The roughly $4 million in city funds is exceeded -- by a nearly 12-to-1 ratio -- by money that developers and other stakeholders invested in the projects, Bedolla said, making up a total of roughly $57 million in development across eight neighborhoods.

All told, this round of funding will boost projects totaling in 265 new affordable and market rate housing units for the city.

While developers working in all 52 city neighborhoods were eligible to apply, city spokesman Rocky Merz said, four targeted neighborhoods were given scoring preference during the application process: Northside, Madisonville, College Hill and Westwood. Each phase of the funding notice program will target a different set of neighborhoods, he said.

This round of funding also added Camp Washington, Roselawn and South Cumminsville to the growing list of neighborhood redevelopment projects that have received city funding through the NOFA program, Merz said. Two projects out of Over-the-Rhine also won approval.

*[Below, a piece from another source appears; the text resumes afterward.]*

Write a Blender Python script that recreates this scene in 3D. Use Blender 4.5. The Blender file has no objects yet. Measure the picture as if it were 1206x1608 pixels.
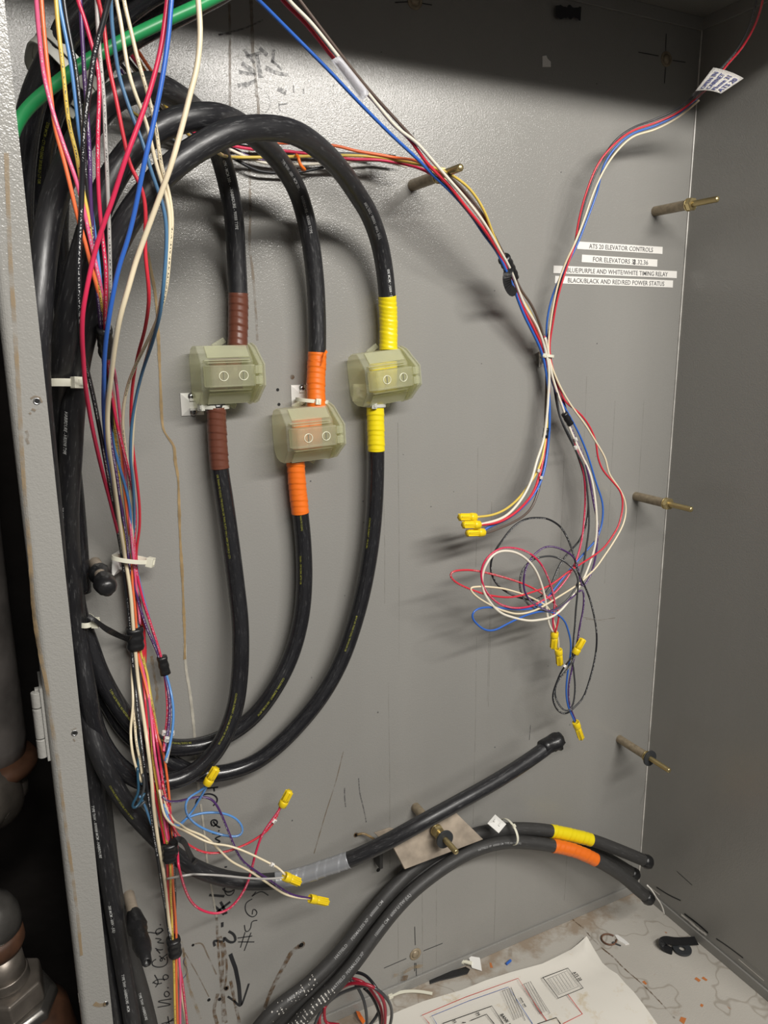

The biggest of the 10 projects awarded funding this time around is the proposed permanent supportive housing project, the Commons at South Cumminsville, which will be located between Dreman Avenue and Powers Street near Beekman.

The $16 million development will add 80 one-bedroom units to the neighborhood as a complex that offers on-site supportive services for improving residents’ physical, mental and financial health. The Commons will receive $800,000 from the city's Home Investment Partnerships program.

Other sources of funding for this round include the Community Development Block Grant program and the city's capital fund.